An American high-school education is highly devalued from where it was years ago. Social promotions and strict rulesets are eliminating the gap that previously existed between the achieving students and the ones who would fail out. If you narrow that same gap in college, you end up doing the same thing -- churning out students who cannot manage time or priorities, students who stand no chance of surviving in the buisiness world.
I agree... During part of my spring break I came back early and the net was down, so I read a book, watched TV, played video games, and played guitar... Lack of internet connection does not stop me from having fun while avoiding that paper that is due... Plus the fact that I will be up till two or three in the morning with or with out an internet connection so it still does not make me go to sleep earlier to get up for class earlier.
hello
Theres this thing called the interweb which is kinda integral to studying, my final year presentation is coming up and I want things perfect one of the best resources for my project is actually online (www.8052.com) so smart alecs like you kill my access at 10pm and suddenly when I hit a problem what do I do. Oh and BTW I'm currently working on this thing from 9am to 2am and have been for two weeks (project from hell, when something can go wrong it has) by your logic I'm a whiney uni boy instead of a nearly burnt out from working on this project student. My university provides free unlimited access but blocks ports associated with filesharing, this solution kills most online games and yet allows students to work from 9am to 2am.
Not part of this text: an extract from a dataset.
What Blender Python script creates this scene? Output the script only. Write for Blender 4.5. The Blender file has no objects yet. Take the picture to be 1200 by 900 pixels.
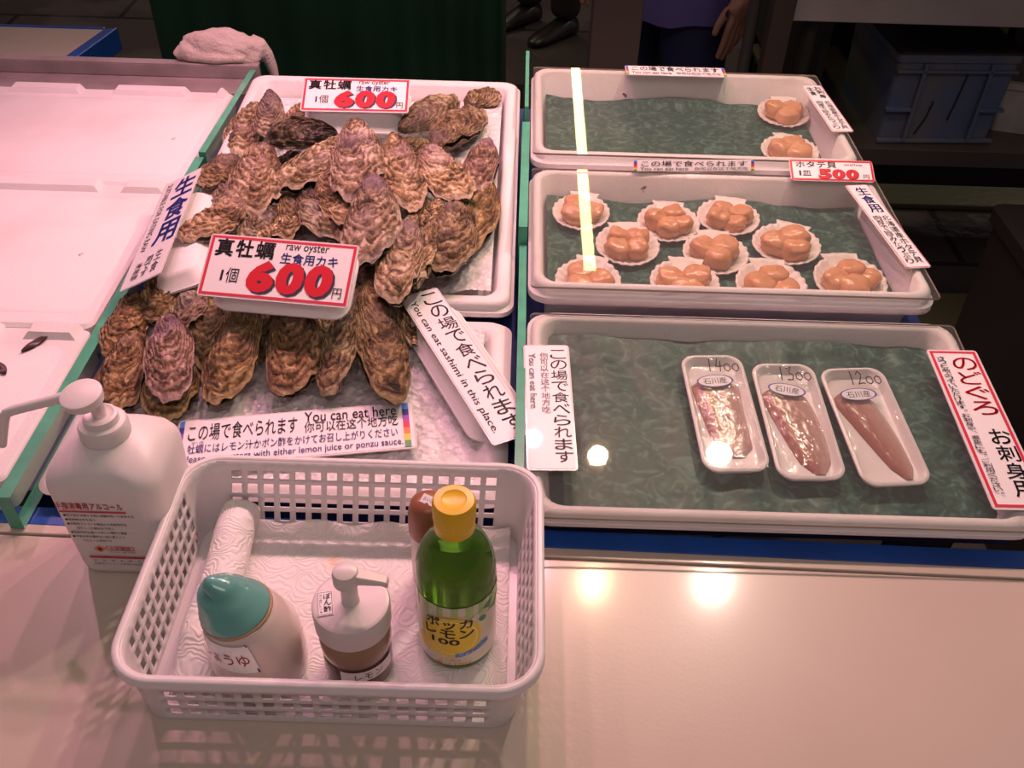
import bpy, math, random
from mathutils import Vector, Matrix, noise
C = bpy.context.scene.collection
sc = bpy.context.scene
PI = math.pi
R = math.radians

# ------------------------------------------------------------------ camera (1200x900 frame)
FOC, PITCH, ROLL, CAM = 1100.0, math.atan2(954, 1100.0), R(1.72), Vector((0, 0, .75))
_r0 = Vector((1, 0, 0)); _u0 = Vector((0, math.sin(PITCH), math.cos(PITCH))); FWD = Vector((0, math.cos(PITCH), -math.sin(PITCH)))
RGT = math.cos(ROLL)*_r0 + math.sin(ROLL)*_u0
UPV = -math.sin(ROLL)*_r0 + math.cos(ROLL)*_u0

def P(x, y, z):
    """point of the place at height z seen at picture position x, y"""
    d = FWD + (x-600)/FOC*RGT - (y-450)/FOC*UPV
    return CAM + d*((z-CAM.z)/d.z)

class Bed:
    """frame of one right-hand tray: x along its width, y up its slope, z off its floor"""
    def __init__(s, o, tilt, W, D, z, sheet):
        s.T = Matrix.Translation(o) @ Matrix.Rotation(R(tilt), 4, 'X'); s.W, s.D, s.z, s.sheet = W, D, z, sheet
        s.n = (s.T.to_3x3() @ Vector((0, 0, 1))).normalized(); s.o = Vector(o); s.lid = z+.0033
    def at(s, x, y, h):
        d = FWD + (x-600)/FOC*RGT - (y-450)/FOC*UPV
        return CAM + d*((s.o+s.n*h-CAM).dot(s.n)/d.dot(s.n))

def depth(p):
    return (p-CAM).dot(FWD)

def make_camera():
    cd = bpy.data.cameras.new('camera'); co = bpy.data.objects.new('camera', cd); C.objects.link(co)
    cd.sensor_fit = 'HORIZONTAL'; cd.sensor_width = 36; cd.lens = 36*FOC/1200
    cd.clip_start = .02; cd.clip_end = 100
    co.matrix_world = Matrix(((RGT.x, UPV.x, -FWD.x, CAM.x), (RGT.y, UPV.y, -FWD.y, CAM.y), (RGT.z, UPV.z, -FWD.z, CAM.z), (0, 0, 0, 1)))
    sc.camera = co

# ------------------------------------------------------------------ materials
def mat(name, col=(.8, .8, .8), rough=.5, metal=0, bump=0, bscale=40, bdetail=4, var=0, vscale=8, col2=None, spec=.5, sss=0, trans=0, coat=0):
    m = bpy.data.materials.new(name); m.use_nodes = True
    nt = m.node_tree; b = nt.nodes['Principled BSDF']
    b.inputs['Base Color'].default_value = (*col, 1); b.inputs['Roughness'].default_value = rough
    b.inputs['Metallic'].default_value = metal; b.inputs['Specular IOR Level'].default_value = spec
    b.inputs['Coat Weight'].default_value = coat
    b.inputs['Transmission Weight'].default_value = trans
    if sss:
        b.inputs['Subsurface Weight'].default_value = sss; b.inputs['Subsurface Radius'].default_value = (.012, .006, .004); b.inputs['Subsurface Scale'].default_value = .6
    tc = nt.nodes.new('ShaderNodeTexCoord')
    if var or col2:
        n = nt.nodes.new('ShaderNodeTexNoise'); n.inputs['Scale'].default_value = vscale; n.inputs['Detail'].default_value = 5
        nt.links.new(tc.outputs['Object'], n.inputs['Vector'])
        rp = nt.nodes.new('ShaderNodeValToRGB'); c2 = col2 or tuple(c*(1-var) for c in col)
        rp.color_ramp.elements[0].position = .35; rp.color_ramp.elements[1].position = .65
        rp.color_ramp.elements[0].color = (*c2, 1); rp.color_ramp.elements[1].color = (*col, 1)
        nt.links.new(n.outputs['Fac'], rp.inputs['Fac']); nt.links.new(rp.outputs['Color'], b.inputs['Base Color'])
    if bump:
        n2 = nt.nodes.new('ShaderNodeTexNoise'); n2.inputs['Scale'].default_value = bscale; n2.inputs['Detail'].default_value = bdetail
        nt.links.new(tc.outputs['Object'], n2.inputs['Vector'])
        bp = nt.nodes.new('ShaderNodeBump'); bp.inputs['Strength'].default_value = bump; bp.inputs['Distance'].default_value = .004
        nt.links.new(n2.outputs['Fac'], bp.inputs['Height']); nt.links.new(bp.outputs['Normal'], b.inputs['Normal'])
    return m

def clear_mat(name, tint=(1, 1, 1), haze=.03, rough=.02, ior=1.45, bump=0, bscale=60):
    """thin clear plastic or glass: see-through, with a fresnel shine and a little milky haze"""
    m = bpy.data.materials.new(name); m.use_nodes = True; nt = m.node_tree; nt.nodes.clear()
    out = nt.nodes.new('ShaderNodeOutputMaterial'); tr = nt.nodes.new('ShaderNodeBsdfTransparent'); tr.inputs['Color'].default_value = (*tint, 1)
    gl = nt.nodes.new('ShaderNodeBsdfGlossy'); gl.inputs['Roughness'].default_value = rough
    df = nt.nodes.new('ShaderNodeBsdfDiffuse'); df.inputs['Color'].default_value = (.8, .8, .8, 1)
    fr = nt.nodes.new('ShaderNodeFresnel'); fr.inputs['IOR'].default_value = ior
    m1 = nt.nodes.new('ShaderNodeMixShader'); m1.inputs['Fac'].default_value = haze
    m2 = nt.nodes.new('ShaderNodeMixShader')
    nt.links.new(tr.outputs[0], m1.inputs[1]); nt.links.new(df.outputs[0], m1.inputs[2])
    ge = nt.nodes.new('ShaderNodeNewGeometry'); inv = nt.nodes.new('ShaderNodeMath'); inv.operation = 'SUBTRACT'; inv.inputs[0].default_value = 1
    nt.links.new(ge.outputs['Backfacing'], inv.inputs[1]); mu = nt.nodes.new('ShaderNodeMath'); mu.operation = 'MULTIPLY'
    nt.links.new(fr.outputs[0], mu.inputs[0]); nt.links.new(inv.outputs[0], mu.inputs[1])
    nt.links.new(mu.outputs[0], m2.inputs['Fac']); nt.links.new(m1.outputs[0], m2.inputs[1]); nt.links.new(gl.outputs[0], m2.inputs[2])
    nt.links.new(m2.outputs[0], out.inputs['Surface'])
    if bump:
        tc = nt.nodes.new('ShaderNodeTexCoord'); n2 = nt.nodes.new('ShaderNodeTexNoise'); n2.inputs['Scale'].default_value = bscale; n2.inputs['Detail'].default_value = 3
        nt.links.new(tc.outputs['Object'], n2.inputs['Vector'])
        bp = nt.nodes.new('ShaderNodeBump'); bp.inputs['Strength'].default_value = bump; bp.inputs['Distance'].default_value = .004
        nt.links.new(n2.outputs['Fac'], bp.inputs['Height']); nt.links.new(bp.outputs['Normal'], gl.inputs['Normal'])
    return m

# ------------------------------------------------------------------ mesh builder
class MB:
    def __init__(s): s.v = []; s.f = []; s.m = []; s.uv = None
    def add(s, vs, fs, mi=0):
        o = len(s.v); s.v += [tuple(v) for v in vs]; s.f += [tuple(i+o for i in f) for f in fs]; s.m += [mi]*len(fs); return s
    def box(s, x0, x1, y0, y1, z0, z1, mi=0):
        return s.add([(x0, y0, z0), (x1, y0, z0), (x1, y1, z0), (x0, y1, z0), (x0, y0, z1), (x1, y0, z1), (x1, y1, z1), (x0, y1, z1)],
                     [(0, 3, 2, 1), (4, 5, 6, 7), (0, 1, 5, 4), (1, 2, 6, 5), (2, 3, 7, 6), (3, 0, 4, 7)], mi)
    def loft(s, loops, mi=0, cap0=True, cap1=True, ring=False):
        n = len(loops[0]); vs = [p for l in loops for p in l]; fs = []
        k = len(loops)
        for a in range(k if ring else k-1):
            b = (a+1) % k
            for i in range(n):
                j = (i+1) % n; fs.append((a*n+i, a*n+j, b*n+j, b*n+i))
        if not ring:
            if cap0: fs.append(tuple(range(n-1, -1, -1)))
            if cap1: fs.append(tuple((k-1)*n+i for i in range(n)))
        return s.add(vs, fs, mi)
    def lathe(s, prof, cx=0, cy=0, n=40, mi=0, mis=None, squash=1):
        o = len(s.v)
        loops = [[(cx+r*math.cos(2*PI*i/n), cy+r*squash*math.sin(2*PI*i/n), z) for i in range(n)] for r, z in prof]
        s.loft(loops, mi)
        return s
    def tube(s, pts, rad, n=12, mi=0):
        pts = [Vector(p) for p in pts]; rads = rad if isinstance(rad, (list, tuple)) else [rad]*len(pts); loops = []; prev = None
        for i, p in enumerate(pts):
            d = (pts[min(i+1, len(pts)-1)]-pts[max(i-1, 0)]).normalized()
            if prev is None:
                a = d.orthogonal().normalized()
            else:
                a = (prev-d*prev.dot(d)).normalized()
            prev = a; b = d.cross(a)
            loops.append([tuple(p+(a*math.cos(2*PI*k/n)+b*math.sin(2*PI*k/n))*rads[i]) for k in range(n)])
        return s.loft(loops, mi)
    def quad(s, a, b, c, d, mi=0): return s.add([a, b, c, d], [(0, 1, 2, 3)], mi)
    def grid(s, nu, nv, fn, mi=0):
        vs = [fn(i/(nu-1), j/(nv-1)) for j in range(nv) for i in range(nu)]
        return s.add(vs, [(j*nu+i, j*nu+i+1, (j+1)*nu+i+1, (j+1)*nu+i) for j in range(nv-1) for i in range(nu-1)], mi)
    def build(s, name, mats, parent=None, smooth=True, angle=35, mw=None, bevel=0):
        me = bpy.data.meshes.new(name); me.from_pydata(s.v, [], s.f)
        for m in (mats if isinstance(mats, (list, tuple)) else [mats]): me.materials.append(m)
        me.polygons.foreach_set('material_index', s.m)
        me.validate(); me.update()
        o = bpy.data.objects.new(name, me); C.objects.link(o)
        if smooth:
            me.polygons.foreach_set('use_smooth', [True]*len(me.polygons))
            try: me.set_sharp_from_angle(angle=R(angle))
            except Exception: pass
        if mw is not None: o.matrix_world = mw
        if parent is not None: o.parent = parent
        if bevel:
            b = o.modifiers.new('bevel', 'BEVEL'); b.width = bevel; b.segments = 2; b.limit_method = 'ANGLE'
        return o

def rr(x0, x1, y0, y1, z, r, seg=5):
    r = max(min(r, (x1-x0)/2-1e-5, (y1-y0)/2-1e-5), 1e-5); pts = []
    for cx, cy, a0 in ((x1-r, y0+r, -90), (x1-r, y1-r, 0), (x0+r, y1-r, 90), (x0+r, y0+r, 180)):
        for k in range(seg+1):
            a = R(a0+90*k/seg); pts.append((cx+r*math.cos(a), cy+r*math.sin(a), z))
    return pts

def tag(o, label=None, cat=None, group=None, kind=None):
    if label: o['label'] = label
    if cat: o['category'] = cat
    if group: o['group'] = group
    if kind: o['kind'] = kind
    return o

def empty(name, loc=(0, 0, 0), rz=0, mw=None):
    o = bpy.data.objects.new(name, None); C.objects.link(o); o.empty_display_size = .02
    if mw is not None: o.matrix_world = mw
    else: o.location = loc; o.rotation_euler = (0, 0, rz)
    return o

# ------------------------------------------------------------------ lettering
_cache = {}
def glyphs(s, bold=0):
    k = (s, bold)
    if k in _cache: return _cache[k]
    cu = bpy.data.curves.new('t', 'FONT'); cu.body = s; cu.resolution_u = 3; cu.offset = bold
    o = bpy.data.objects.new('t', cu); C.objects.link(o)
    bpy.context.view_layer.update()
    dg = bpy.context.evaluated_depsgraph_get(); me = bpy.data.meshes.new_from_object(o.evaluated_get(dg))
    vs = [(v.co.x, v.co.y) for v in me.vertices]; fs = [tuple(p.vertices) for p in me.polygons]
    bpy.data.objects.remove(o); bpy.data.curves.remove(cu); bpy.data.meshes.remove(me)
    if not vs: vs = [(0, 0), (1, 0), (1, 1)]; fs = []
    bb = (min(v[0] for v in vs), min(v[1] for v in vs), max(v[0] for v in vs), max(v[1] for v in vs))
    _cache[k] = (vs, fs, bb); return _cache[k]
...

Oh and the thing is college and university student are adults, if you treat them like children how are they going to cope in the real world? A university policy of asking students not to engage in illegal activites or do things which could be offensive to others (while detailing how said offended person should react) is more than enough, more than likely Bombay doesn't like its bandwidth bills and so it cutting back
Now, if they filtered slashdot, I would spend way more time learning...
weirdest thing I ever saw: scientology advertising on slashdot.
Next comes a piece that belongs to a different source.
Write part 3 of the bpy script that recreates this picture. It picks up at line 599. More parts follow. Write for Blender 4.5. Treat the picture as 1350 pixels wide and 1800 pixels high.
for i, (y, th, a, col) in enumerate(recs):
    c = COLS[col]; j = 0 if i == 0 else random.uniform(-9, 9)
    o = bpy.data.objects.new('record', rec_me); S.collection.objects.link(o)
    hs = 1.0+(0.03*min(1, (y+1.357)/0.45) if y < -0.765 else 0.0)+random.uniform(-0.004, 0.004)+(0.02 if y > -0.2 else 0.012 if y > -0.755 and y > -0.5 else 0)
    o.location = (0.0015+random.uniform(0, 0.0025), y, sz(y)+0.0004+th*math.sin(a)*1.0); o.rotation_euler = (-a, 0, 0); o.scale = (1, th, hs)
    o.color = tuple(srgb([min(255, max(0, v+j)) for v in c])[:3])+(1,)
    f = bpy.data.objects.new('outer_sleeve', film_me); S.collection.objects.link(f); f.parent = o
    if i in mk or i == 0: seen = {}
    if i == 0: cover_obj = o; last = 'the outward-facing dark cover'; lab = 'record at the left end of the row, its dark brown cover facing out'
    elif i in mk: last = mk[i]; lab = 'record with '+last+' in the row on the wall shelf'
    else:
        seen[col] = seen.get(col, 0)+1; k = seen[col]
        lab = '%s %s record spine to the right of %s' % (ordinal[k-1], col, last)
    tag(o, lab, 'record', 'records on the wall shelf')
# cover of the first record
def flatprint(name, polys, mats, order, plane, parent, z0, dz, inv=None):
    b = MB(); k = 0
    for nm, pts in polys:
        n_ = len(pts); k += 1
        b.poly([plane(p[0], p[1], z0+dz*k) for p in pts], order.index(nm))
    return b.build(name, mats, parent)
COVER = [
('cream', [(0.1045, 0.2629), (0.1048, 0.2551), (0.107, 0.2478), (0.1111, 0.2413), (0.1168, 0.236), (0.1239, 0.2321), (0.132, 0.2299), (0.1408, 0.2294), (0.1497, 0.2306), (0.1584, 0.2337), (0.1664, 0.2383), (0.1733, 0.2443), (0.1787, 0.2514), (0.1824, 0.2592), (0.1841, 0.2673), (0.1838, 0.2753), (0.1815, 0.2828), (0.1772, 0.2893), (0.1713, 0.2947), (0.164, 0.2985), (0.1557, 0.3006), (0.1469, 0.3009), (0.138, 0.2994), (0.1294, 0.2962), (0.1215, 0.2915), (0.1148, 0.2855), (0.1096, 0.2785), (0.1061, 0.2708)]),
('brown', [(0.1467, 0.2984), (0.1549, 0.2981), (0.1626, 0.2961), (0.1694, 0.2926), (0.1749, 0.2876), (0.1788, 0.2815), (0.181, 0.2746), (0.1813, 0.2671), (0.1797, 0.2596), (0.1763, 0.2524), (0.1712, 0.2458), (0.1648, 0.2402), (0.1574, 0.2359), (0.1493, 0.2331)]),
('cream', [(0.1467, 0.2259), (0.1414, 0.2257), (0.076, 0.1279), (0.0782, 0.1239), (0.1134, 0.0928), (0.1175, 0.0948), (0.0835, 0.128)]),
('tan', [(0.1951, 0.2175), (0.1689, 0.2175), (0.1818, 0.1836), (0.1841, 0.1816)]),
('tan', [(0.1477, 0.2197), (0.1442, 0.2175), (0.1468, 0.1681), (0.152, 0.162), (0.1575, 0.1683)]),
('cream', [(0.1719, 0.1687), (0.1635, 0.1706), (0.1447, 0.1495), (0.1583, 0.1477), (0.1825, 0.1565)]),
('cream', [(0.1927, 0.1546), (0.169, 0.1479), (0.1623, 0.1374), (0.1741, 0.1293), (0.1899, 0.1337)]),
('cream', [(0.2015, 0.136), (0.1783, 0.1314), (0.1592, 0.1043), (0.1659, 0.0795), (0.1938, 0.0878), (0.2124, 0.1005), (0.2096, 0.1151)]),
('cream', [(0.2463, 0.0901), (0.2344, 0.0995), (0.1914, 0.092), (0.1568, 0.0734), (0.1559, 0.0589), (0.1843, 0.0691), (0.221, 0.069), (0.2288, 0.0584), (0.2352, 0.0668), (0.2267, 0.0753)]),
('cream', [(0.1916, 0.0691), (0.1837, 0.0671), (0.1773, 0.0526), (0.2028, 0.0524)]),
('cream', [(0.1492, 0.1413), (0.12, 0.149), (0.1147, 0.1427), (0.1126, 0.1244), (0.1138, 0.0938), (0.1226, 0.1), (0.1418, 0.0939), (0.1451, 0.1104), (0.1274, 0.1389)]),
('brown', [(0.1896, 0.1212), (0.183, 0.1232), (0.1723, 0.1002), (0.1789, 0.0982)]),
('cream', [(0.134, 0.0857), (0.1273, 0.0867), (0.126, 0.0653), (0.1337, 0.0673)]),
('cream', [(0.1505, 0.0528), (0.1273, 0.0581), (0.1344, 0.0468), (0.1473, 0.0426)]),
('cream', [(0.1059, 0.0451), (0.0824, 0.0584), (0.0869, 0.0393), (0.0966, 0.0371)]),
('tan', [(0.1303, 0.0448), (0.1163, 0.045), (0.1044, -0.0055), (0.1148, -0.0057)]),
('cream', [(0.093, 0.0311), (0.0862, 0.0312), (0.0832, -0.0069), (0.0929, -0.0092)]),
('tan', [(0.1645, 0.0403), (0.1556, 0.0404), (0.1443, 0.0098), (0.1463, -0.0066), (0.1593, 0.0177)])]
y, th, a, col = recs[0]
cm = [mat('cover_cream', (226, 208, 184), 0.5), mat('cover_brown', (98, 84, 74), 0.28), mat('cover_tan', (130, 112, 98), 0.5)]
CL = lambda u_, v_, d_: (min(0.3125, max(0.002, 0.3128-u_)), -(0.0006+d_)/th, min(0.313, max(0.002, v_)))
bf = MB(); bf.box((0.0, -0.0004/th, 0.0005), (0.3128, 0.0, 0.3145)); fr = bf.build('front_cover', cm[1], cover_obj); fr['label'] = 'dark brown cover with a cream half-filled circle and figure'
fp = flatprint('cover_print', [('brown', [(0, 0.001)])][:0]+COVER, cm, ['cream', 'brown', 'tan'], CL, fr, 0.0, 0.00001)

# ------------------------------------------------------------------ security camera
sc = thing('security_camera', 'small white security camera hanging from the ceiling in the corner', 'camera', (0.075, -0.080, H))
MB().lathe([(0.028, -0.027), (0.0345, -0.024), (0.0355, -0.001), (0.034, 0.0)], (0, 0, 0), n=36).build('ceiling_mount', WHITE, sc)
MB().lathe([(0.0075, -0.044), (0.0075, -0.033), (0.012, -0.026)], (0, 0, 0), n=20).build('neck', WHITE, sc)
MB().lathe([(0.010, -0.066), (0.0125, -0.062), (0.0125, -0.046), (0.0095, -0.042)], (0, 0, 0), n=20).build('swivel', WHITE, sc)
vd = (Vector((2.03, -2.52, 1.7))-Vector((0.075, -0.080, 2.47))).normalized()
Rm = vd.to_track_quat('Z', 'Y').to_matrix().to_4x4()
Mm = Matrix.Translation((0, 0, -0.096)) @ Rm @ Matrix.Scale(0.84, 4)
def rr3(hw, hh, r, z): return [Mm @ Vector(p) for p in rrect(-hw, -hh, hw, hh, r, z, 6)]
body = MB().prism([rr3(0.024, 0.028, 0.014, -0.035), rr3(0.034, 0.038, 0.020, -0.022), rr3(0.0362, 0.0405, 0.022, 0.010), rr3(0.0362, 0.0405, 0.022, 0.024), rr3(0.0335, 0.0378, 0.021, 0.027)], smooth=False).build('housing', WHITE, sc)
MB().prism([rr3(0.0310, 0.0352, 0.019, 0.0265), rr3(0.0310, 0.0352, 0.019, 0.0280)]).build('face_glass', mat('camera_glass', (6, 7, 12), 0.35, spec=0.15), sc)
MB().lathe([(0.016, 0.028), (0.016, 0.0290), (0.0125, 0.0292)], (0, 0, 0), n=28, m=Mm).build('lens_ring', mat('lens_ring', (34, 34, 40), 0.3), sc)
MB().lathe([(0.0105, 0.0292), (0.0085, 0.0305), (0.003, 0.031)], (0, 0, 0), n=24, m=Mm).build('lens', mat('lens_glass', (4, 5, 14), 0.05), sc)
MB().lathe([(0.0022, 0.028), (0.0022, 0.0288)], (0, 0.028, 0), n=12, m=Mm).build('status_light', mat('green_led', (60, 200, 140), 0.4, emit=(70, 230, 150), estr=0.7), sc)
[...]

To me, telling them to go elsewhere doesn't seem like a very adequate solution. I don't know about you, but I know I and most of the people I know when we have a large task at hand which requires concentration prefer to be on our own in the quiet able to get on with it and focus, as opposed to being in a room with lots of other students, distractions and noise. Plus, if the internet is cut off in dorms, I am willing to bet a lot of people that go to the libraries and departments afterwards are not going to be going there to do work, thus even more noise, distracctions and perhaps difficulty of getting a computer. Not an ideal environment or solution for working, which is one of the primary focuses of university.
A primary focus, and not the only focus either. When applying to universities, at least in the UK, they make it very clear and important that you are not just going there to study. You are going to be spending a good few years of your life there, and there is more to that than just working. That is why there are clubs, societies, social events and such. If people work hard all day, attend their lectures, do well in their tests, complete their work, why shouldn't they be able to relax a little at the end of it, read up on the news, send an email to their family, talk to their friends not at the same university, play some online games, or even work-related leisure (eg. A CS student working on a project in their free time with relevance to their studies).
Thus, I don't think this is a positive move at all, and will only harm the students, not benefit them.
As long as you add: 6) No student may be compelled to subscribe to university internet access, or any internet access. 7) The university shall not penalize students in any fashion for observing 6). 8) The university shall provide no unreasonable barriers to private service to their students. I will happily join your "coalition". As a fellow taxpayer, I feel the same way. If students want to waste time, I say let them do it on their own dime. You with me?
There's nothing like a good gunfight to uplift the spirit--Calvin
This is nothing new. I go to a college-prep boarding high school. Every night at midnight, our internet shuts off. An hour later, the computers themselves shutdown and won't turn on until 6:00 in the morning. You just get used to the fact that there is a limit to how late you can work.
Bravo!
... then they graduate with honors. Having completed their fixed task, they get to socialize, which INCLUDES Net access. If you have to work out a high-bandwidth fee, figure it out.
You pegged it perfectly. It's the GRADES that matter. If someone is bright and gets their work done,
As someone else pointed out, students were lazing about in drunken stupors in the days before net access. I don't care about how someone washes out. Self control is PART of the unstated education of college, where you don't need Bathroom Passes.
As a much larger issue, in the 21st century, Content Lockdown mentalities are OBSOLETE. Yes, this terrifies many Powers-That-Be. Deal. The Information Age is here forever, and it's only going to get MORE intense.
Universities are ridiculously expensive anyway. They can afford the loss-leader (excepting lawsuits) of a Net connection.
This is just another instance of PowerLust disguised as Think of the Children.